My brain: He’s asking because you look like you eat a lot of potatoes
In my town it’s: Package delivered, here’s a picture of it at someone else’s house
I was like, “How many times do I have to repeat myself? I feel like a broken record!”. They were like, “What’s a broken record?”.
My right eye is twitching like it’s at some kind of techno dance party that the rest of me wasn’t invited to.
wife: [steps out of time machine] my god you’ve aged horribly
me: u didn’t even turn it on
My birthday suit doesn’t fit me anymore.
Notice how women didn’t complain when they did an all-male version of Sex & The City called Entourage.
Once I get enough sleep and reduce my caffeine intake, it’s over for you twitches.
What if UFO’s are just Jeff Bezos type guys from other galaxies?
How was I supposed to know unleashing 342 cats in a club would turn to bone-chilling horror the instant the disco balls started up?
Wolf: [in sheep’s clothing] let me in
Pig: nope
Wolf: [walking away] this costume sucks
It’s difficult having a 12 year old, a 10 year old and a 7 year old. I can’t decide which to drink.
I had to rescue my phyllo pastry ski mask from a volcano yet again. That’s right, my baklava balaclava was back in lava.
Just got a coffee at the airport and then remember they have beer and now I’m awake and sad
[bank]
Matt Damon: “I’d like to make a deposit.”
Teller: “Checking or…”
Matt Damon: “Please, don’t.”
Teller: “Savings, Private Ryan?”
*i finally get a girl over*
*dad rolls out from under my bed*
YO SON WHATA YA CALL A PIG WHO DOES KARATE?
“dad no”
A PORK CHOP
Relationship status: The pizza is late and I’m worried
IF A CAN OPENER DOESN’T WORK IS IT CALLED A CAN’T OPENER
HER: i’m leaving u
ME: is it bc i never listen to u
HER: yes
ME: k see u tonight
the chicken crossed the road for the same reason everyone else does— to avoid running into someone it knew
Remember how judgey we thought we’d be if our kid said “wow! My teacher drinks a lot”
birds are named like red cockaded woodpecker and black headed grosbeak and no one says shit about it
Waitress says “Say when” when grating my cheese. I never say when. The room fills with parmesan. There are no survivors.
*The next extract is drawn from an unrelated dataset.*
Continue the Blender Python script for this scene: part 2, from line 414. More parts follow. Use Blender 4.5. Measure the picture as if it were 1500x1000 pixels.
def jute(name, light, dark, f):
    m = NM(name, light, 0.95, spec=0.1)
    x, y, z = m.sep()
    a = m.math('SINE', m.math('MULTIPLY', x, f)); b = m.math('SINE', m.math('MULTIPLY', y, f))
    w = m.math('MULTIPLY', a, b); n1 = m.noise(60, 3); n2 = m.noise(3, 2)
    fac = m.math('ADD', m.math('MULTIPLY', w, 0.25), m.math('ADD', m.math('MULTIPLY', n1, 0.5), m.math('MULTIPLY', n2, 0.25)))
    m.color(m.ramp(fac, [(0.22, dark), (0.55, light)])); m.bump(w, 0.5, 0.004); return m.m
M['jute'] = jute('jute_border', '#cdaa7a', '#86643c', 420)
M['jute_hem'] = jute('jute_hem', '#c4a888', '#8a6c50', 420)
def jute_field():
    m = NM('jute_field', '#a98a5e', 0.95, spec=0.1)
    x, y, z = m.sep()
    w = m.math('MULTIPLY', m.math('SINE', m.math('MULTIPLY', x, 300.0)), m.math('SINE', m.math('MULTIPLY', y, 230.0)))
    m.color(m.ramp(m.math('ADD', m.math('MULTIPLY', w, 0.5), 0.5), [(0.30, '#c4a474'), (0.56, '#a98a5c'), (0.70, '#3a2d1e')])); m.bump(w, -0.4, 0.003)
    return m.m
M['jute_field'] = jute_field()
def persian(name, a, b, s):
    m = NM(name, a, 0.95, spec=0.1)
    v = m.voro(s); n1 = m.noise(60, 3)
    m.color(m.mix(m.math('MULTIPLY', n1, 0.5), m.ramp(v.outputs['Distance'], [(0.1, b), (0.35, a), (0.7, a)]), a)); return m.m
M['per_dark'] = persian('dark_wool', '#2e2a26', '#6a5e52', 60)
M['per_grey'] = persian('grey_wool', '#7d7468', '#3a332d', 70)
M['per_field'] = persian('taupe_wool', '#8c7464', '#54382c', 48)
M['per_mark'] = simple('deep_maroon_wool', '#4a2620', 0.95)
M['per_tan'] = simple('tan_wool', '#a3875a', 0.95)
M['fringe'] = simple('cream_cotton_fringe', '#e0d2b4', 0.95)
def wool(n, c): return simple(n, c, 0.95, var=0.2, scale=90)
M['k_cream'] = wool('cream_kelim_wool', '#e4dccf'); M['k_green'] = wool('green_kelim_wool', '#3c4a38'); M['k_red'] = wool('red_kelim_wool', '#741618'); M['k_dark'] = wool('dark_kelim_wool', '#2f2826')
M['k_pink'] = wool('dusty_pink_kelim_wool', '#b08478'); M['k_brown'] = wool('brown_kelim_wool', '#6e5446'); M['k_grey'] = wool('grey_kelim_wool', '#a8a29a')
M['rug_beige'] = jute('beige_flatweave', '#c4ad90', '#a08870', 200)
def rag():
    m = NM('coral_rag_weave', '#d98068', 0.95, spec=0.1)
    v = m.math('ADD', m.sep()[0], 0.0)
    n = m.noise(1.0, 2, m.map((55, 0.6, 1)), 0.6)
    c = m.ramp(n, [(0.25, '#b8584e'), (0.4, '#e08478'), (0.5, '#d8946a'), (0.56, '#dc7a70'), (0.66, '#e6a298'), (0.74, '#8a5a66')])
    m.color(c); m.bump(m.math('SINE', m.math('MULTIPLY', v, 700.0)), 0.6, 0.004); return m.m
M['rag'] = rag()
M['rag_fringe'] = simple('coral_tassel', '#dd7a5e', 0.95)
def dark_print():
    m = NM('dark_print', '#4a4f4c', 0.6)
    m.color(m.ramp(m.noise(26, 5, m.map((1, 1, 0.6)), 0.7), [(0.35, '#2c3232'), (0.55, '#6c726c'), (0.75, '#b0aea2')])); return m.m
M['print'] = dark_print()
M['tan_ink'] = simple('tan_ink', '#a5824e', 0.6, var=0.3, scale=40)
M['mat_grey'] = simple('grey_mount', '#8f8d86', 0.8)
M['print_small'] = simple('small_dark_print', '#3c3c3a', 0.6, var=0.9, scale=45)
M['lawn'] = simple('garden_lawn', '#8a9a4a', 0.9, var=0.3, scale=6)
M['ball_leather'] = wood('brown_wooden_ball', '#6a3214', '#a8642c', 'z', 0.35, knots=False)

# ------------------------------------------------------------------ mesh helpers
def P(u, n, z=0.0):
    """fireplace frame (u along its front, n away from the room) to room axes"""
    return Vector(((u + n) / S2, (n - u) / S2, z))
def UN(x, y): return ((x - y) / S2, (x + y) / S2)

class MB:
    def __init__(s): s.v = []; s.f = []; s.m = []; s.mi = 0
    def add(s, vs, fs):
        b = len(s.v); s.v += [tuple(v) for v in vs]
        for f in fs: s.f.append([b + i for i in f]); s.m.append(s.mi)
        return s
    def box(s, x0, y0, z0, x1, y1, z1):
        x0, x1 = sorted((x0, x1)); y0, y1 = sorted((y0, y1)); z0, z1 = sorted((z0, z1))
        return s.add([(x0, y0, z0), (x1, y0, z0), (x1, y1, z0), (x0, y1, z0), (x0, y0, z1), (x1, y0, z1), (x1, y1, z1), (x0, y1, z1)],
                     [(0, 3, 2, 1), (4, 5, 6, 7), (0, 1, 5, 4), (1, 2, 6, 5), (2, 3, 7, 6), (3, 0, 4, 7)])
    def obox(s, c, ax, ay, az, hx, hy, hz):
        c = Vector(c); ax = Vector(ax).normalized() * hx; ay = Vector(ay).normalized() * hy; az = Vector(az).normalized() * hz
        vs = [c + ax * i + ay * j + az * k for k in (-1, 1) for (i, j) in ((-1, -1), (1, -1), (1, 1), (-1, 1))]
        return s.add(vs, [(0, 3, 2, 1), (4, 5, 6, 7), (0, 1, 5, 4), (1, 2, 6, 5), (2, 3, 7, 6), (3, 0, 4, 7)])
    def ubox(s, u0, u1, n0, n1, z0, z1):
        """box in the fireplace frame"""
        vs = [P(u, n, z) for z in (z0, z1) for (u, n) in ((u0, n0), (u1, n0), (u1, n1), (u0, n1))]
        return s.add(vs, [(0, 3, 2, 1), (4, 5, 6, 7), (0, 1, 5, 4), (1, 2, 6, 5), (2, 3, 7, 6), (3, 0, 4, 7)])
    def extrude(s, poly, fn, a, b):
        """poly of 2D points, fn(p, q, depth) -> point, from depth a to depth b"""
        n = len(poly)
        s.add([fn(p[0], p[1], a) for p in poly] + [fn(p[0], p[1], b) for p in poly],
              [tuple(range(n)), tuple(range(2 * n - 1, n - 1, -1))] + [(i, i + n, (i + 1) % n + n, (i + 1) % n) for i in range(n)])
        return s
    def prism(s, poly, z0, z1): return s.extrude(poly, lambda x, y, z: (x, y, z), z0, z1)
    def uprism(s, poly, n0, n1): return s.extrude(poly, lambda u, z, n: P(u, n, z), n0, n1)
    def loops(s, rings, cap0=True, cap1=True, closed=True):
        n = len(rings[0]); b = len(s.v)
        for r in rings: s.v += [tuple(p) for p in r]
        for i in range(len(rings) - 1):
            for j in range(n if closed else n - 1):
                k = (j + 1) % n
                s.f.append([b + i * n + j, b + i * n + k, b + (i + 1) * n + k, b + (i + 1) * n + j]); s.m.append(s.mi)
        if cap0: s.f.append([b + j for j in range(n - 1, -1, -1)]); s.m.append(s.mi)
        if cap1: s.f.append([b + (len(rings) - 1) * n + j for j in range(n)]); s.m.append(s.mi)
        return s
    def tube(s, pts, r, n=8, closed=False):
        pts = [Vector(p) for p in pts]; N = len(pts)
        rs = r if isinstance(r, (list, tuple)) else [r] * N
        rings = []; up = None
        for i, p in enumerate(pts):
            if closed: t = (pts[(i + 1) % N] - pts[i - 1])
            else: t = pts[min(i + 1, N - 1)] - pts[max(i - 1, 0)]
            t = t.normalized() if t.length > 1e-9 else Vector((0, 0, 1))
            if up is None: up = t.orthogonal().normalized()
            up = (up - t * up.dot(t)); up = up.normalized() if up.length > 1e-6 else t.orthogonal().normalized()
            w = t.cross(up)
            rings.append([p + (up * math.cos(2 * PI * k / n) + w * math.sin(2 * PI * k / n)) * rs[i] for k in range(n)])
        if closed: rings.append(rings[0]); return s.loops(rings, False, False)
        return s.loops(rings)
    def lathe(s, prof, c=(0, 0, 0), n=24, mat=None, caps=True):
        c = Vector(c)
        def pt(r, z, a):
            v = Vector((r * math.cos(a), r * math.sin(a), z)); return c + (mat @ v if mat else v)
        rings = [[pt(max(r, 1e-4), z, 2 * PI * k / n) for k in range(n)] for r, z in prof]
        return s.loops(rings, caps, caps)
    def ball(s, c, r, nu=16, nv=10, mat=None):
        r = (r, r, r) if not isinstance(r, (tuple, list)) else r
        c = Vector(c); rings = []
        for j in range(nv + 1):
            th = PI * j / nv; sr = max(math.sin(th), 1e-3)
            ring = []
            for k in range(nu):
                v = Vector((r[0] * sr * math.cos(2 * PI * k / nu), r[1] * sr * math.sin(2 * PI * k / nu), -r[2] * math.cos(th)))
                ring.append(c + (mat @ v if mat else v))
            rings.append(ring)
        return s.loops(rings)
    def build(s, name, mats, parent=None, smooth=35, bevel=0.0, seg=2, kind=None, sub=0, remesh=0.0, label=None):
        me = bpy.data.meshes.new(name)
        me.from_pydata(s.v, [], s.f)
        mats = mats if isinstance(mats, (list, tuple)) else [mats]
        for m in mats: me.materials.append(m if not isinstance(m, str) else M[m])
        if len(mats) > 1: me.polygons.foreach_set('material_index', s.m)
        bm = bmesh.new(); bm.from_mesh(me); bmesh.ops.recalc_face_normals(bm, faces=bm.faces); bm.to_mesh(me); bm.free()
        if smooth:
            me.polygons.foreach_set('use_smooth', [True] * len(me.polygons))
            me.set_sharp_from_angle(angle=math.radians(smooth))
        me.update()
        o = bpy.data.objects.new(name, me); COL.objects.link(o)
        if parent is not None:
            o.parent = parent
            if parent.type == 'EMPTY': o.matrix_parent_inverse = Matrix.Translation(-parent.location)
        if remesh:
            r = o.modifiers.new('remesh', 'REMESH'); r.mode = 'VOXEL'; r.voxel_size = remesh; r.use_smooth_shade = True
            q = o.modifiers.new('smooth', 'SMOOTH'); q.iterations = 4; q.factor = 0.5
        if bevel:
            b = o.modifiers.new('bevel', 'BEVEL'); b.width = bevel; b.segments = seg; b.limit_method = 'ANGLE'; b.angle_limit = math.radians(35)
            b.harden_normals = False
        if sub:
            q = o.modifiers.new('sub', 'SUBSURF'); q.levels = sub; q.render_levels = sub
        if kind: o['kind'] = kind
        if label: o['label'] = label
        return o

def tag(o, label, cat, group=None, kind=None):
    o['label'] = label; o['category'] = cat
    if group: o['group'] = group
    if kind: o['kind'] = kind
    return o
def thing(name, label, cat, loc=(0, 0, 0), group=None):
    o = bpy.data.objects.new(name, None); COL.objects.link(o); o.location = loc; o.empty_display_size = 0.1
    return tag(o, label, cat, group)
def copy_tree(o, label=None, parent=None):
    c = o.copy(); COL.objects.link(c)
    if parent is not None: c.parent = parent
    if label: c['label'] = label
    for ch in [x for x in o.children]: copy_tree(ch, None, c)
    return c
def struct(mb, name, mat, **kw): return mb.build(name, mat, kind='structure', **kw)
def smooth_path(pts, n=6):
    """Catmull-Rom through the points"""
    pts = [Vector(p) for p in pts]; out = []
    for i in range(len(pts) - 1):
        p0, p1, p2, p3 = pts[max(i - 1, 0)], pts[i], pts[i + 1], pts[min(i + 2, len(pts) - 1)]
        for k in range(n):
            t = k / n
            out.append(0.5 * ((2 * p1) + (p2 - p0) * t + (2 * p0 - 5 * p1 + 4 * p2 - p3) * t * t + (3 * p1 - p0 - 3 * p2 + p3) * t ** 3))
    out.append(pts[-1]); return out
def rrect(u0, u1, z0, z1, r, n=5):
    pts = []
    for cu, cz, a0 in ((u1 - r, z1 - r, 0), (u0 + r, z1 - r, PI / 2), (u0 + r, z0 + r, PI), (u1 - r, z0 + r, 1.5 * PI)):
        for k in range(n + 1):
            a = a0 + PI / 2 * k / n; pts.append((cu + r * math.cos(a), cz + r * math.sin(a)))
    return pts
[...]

shotgunning a can of soup and crushing it against my forehead like a beer can
Amazon Prime sounds like a great dating site for Super Fierce Cougars.
“What do we want?”
“Autocorrect to stop making us look stupid by changing simple words in our texts.”
“When do we want it?”
“Not!”
They say real men hunt their food, which is why I throw a spear through the box of pasta before letting it bleed out in my shopping cart.